[Problem statement]
Return, exactly as written, every line from the first line of the data below through the line that contains "R = math.radians".

[Dataset content]
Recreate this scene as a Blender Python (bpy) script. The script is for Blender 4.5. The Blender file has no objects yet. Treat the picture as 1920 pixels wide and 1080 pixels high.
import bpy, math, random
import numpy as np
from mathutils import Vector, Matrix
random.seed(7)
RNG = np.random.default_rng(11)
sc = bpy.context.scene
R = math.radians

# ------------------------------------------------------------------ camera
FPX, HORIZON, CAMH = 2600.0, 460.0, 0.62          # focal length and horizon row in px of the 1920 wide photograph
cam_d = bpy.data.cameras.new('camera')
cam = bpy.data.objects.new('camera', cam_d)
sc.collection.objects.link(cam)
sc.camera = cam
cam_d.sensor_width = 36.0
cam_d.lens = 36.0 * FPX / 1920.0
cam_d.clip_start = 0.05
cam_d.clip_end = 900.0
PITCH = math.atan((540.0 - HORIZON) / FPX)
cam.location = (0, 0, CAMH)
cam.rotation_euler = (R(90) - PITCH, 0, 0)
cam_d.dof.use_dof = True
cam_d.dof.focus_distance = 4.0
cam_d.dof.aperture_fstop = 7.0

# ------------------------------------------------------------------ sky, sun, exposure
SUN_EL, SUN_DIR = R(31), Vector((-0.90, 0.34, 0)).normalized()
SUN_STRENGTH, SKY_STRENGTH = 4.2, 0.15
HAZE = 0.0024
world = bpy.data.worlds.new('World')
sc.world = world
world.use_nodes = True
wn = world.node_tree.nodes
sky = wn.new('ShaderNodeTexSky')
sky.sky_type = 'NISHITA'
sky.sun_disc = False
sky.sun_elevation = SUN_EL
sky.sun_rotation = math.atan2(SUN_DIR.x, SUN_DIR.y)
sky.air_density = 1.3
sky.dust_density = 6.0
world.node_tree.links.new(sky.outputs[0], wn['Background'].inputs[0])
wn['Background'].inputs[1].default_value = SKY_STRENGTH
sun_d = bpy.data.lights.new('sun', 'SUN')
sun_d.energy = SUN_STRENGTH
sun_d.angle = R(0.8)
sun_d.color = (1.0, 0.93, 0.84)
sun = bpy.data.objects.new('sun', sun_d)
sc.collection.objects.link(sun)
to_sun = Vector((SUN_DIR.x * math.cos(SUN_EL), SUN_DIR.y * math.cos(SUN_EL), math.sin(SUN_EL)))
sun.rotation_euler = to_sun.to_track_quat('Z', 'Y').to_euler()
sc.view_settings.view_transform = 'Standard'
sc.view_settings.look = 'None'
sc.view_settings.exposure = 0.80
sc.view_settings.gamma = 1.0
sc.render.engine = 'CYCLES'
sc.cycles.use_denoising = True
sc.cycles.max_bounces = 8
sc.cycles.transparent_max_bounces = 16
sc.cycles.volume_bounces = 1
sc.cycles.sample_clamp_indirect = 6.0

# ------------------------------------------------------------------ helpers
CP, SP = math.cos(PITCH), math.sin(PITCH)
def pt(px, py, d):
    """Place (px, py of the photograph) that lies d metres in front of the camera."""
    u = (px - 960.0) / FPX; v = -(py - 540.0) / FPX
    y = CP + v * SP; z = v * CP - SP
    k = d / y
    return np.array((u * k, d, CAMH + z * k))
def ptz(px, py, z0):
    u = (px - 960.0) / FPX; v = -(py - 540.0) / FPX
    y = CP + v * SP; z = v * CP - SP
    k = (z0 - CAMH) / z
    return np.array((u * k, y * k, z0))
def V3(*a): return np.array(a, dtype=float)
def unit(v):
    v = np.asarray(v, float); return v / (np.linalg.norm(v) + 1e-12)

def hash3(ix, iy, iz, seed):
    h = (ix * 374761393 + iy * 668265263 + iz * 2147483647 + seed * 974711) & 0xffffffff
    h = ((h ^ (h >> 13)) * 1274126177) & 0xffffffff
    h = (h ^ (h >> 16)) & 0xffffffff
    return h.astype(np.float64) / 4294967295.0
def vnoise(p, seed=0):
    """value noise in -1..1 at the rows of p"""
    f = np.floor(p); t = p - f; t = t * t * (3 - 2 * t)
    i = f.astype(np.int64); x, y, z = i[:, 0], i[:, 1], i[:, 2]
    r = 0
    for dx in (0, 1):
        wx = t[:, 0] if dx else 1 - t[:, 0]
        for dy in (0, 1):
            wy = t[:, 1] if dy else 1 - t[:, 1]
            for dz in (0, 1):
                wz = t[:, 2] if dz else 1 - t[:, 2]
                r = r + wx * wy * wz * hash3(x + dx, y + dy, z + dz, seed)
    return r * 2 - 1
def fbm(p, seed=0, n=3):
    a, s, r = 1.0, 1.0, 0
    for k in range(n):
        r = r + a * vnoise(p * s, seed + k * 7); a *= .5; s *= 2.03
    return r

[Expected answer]
Recreate this scene as a Blender Python (bpy) script. The script is for Blender 4.5. The Blender file has no objects yet. Treat the picture as 1920 pixels wide and 1080 pixels high.
import bpy, math, random
import numpy as np
from mathutils import Vector, Matrix
random.seed(7)
RNG = np.random.default_rng(11)
sc = bpy.context.scene
R = math.radians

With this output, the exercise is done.